My question is, how do you get $500,000 for a feature you can get by clicking "Show Search Options" in Gmail? I do get the bigger picture but I don't see how to monetize it or prevent Google from mimicking it a 1000% better if it gets popular.
I suspect there's a profitable sized market consisting of "People who don't want Google mining and indexing all their mail".
You could make gmail "the best email reading and management experience on the planet by 2 or 3 orders of magnitude", and they're still not going to end up handling mail for the nsa.gov domain. I'm not sure how far down the paranoia scale from director@nsa.gov you need to go before having Google index your internet-cat-pictures and know your social graph becomes the right choice, but there are certainly people with email management needs that Google are not going to address.

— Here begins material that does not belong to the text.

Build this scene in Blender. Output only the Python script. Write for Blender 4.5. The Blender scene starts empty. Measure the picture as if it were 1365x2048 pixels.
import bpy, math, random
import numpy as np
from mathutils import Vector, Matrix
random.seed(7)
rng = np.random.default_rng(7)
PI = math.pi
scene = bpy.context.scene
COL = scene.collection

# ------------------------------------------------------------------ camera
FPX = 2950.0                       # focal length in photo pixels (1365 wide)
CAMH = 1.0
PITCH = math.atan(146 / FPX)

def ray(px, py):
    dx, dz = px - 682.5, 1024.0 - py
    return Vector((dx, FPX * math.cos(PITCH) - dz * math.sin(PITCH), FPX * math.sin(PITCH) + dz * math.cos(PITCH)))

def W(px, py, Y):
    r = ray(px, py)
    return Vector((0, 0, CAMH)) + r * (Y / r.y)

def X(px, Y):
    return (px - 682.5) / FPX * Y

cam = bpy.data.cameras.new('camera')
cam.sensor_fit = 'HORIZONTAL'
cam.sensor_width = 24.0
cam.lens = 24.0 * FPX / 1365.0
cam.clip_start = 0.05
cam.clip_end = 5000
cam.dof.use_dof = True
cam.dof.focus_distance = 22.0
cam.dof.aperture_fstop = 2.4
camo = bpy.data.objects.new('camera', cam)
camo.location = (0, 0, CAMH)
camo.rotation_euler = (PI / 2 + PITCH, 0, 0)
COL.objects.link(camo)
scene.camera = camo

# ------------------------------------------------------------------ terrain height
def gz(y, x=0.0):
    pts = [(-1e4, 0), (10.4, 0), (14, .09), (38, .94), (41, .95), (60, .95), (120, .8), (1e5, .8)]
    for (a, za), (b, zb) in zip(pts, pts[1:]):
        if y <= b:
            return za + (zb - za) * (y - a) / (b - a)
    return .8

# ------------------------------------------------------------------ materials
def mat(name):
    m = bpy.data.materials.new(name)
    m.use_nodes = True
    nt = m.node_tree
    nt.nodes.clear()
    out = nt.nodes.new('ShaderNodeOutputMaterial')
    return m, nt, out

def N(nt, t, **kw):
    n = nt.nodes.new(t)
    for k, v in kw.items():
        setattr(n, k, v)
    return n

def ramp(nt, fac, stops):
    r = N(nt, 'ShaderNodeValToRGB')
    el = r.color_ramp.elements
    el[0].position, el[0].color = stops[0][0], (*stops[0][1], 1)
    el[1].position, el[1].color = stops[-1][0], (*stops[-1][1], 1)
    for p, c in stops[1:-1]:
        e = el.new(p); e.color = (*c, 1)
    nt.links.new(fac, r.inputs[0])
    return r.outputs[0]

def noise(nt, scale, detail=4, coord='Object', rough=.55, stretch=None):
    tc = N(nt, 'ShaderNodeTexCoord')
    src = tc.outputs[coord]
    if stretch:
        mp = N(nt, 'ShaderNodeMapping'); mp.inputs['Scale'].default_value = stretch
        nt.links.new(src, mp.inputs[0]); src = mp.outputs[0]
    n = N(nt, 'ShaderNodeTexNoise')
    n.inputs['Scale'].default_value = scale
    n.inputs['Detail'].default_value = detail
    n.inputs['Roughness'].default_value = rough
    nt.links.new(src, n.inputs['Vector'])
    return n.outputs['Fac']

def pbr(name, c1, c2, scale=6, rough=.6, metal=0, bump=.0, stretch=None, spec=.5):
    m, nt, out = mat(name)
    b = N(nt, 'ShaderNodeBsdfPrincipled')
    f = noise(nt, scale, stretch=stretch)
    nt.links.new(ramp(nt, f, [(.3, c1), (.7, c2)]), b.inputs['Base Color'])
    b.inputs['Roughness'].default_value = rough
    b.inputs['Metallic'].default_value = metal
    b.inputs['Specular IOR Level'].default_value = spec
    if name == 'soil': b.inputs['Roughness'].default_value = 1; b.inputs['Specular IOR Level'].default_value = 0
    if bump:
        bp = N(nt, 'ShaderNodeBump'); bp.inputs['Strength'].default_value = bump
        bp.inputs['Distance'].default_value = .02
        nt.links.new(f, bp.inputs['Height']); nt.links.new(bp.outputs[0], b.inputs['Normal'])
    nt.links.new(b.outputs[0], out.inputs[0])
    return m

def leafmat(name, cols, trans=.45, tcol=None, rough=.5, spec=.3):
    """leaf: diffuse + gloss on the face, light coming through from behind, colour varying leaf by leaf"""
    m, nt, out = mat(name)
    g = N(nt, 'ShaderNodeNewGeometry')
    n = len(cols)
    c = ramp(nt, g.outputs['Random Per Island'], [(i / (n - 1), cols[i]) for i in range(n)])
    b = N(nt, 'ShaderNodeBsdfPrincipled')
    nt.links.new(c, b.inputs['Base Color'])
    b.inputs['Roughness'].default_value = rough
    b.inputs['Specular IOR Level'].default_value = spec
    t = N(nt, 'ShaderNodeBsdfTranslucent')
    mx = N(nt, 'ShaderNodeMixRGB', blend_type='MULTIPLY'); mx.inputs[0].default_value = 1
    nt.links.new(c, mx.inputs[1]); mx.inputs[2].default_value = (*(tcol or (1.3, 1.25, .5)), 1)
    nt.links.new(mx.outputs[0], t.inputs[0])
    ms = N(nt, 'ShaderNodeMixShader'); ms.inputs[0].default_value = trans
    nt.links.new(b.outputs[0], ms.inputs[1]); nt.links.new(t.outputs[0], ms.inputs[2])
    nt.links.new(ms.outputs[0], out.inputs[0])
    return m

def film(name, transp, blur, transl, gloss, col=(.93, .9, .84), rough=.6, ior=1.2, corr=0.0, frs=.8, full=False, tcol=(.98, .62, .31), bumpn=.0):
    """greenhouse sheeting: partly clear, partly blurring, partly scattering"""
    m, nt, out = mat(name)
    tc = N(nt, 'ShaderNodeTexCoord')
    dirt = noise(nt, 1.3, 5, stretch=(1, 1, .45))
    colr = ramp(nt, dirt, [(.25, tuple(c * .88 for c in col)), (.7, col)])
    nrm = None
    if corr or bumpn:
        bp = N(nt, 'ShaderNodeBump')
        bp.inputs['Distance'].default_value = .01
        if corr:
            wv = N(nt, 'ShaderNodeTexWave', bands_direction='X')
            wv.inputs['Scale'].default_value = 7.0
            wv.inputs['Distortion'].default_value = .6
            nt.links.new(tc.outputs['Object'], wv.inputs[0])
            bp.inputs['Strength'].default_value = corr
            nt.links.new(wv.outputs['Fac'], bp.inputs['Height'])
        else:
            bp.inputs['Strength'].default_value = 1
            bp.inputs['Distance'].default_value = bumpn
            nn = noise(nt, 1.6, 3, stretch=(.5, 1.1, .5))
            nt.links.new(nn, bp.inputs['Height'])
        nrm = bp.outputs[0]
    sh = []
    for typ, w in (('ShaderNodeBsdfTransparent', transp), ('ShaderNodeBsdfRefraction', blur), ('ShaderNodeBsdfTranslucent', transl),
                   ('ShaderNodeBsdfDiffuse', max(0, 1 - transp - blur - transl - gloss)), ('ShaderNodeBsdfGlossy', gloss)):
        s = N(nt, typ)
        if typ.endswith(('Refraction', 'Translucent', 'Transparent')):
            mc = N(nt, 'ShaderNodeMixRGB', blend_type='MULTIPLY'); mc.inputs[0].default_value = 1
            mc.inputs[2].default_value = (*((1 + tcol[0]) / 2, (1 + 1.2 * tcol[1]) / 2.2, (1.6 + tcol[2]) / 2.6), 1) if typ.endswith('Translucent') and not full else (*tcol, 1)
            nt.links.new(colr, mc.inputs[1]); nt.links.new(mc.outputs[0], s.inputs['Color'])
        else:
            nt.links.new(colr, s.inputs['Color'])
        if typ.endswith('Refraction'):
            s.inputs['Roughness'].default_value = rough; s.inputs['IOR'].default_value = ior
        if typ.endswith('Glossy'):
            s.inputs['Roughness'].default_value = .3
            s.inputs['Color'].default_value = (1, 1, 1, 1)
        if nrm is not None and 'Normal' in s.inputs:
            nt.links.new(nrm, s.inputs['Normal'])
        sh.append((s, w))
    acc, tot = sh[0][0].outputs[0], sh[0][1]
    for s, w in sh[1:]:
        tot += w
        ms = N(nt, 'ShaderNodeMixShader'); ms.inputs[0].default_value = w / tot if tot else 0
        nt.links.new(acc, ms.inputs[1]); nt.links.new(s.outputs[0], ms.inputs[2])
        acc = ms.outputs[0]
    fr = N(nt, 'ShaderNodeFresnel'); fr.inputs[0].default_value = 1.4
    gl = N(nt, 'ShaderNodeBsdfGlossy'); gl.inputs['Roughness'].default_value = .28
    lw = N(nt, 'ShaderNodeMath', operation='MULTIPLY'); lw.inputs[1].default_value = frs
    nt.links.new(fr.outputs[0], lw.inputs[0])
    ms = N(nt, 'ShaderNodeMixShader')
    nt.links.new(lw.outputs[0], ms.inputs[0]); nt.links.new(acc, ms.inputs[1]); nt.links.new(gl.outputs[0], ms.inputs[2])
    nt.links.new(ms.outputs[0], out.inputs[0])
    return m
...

At this point we're not just a tool for searching attachments in Gmail. We support Yahoo Mail, Twitter, and Facebook as well. We also plan to branch into other services, e.g., general IMAP. We let you pull together these various accounts into one simple, visualized, central index.
The philosophy of "why build something, because company x, with infinite money, will just build it better" I think is a flawed one.
>The philosophy of "why build something, because company x, with infinite money, will just build it better" I think is a flawed one.
Fascinating quote, but do you think you can articulate why it is flawed? Was it something your investors asked you?
I think the hardest question to answer for a lot of startups is "what happens if [company X with infinite money] decides to copy you"?
My first instinct might be to say I'm one of the top ten or twenty people in the world who are capable of writing the code for my product (however arrogant that might sound), but even if that's true, that still leaves nine or so others that Infinite Money Company could recruit to compete.
Is truly the only good answer being the very absolute best in the field, or are there other good answers?
I think there is a very real danger of competition eating your lunch, but you can't let it frighten you too much, or let it stop you from executing on a good idea. It has been my experience that large companies sometimes lose their ability to rapidly iterate on a product. Maybe it's not even in their best interests -- if you have a killer product like Gmail, there's not a strong motivation to stray too far from the course. It leaves room for companies to take those risks, and find out where there is room for innovation.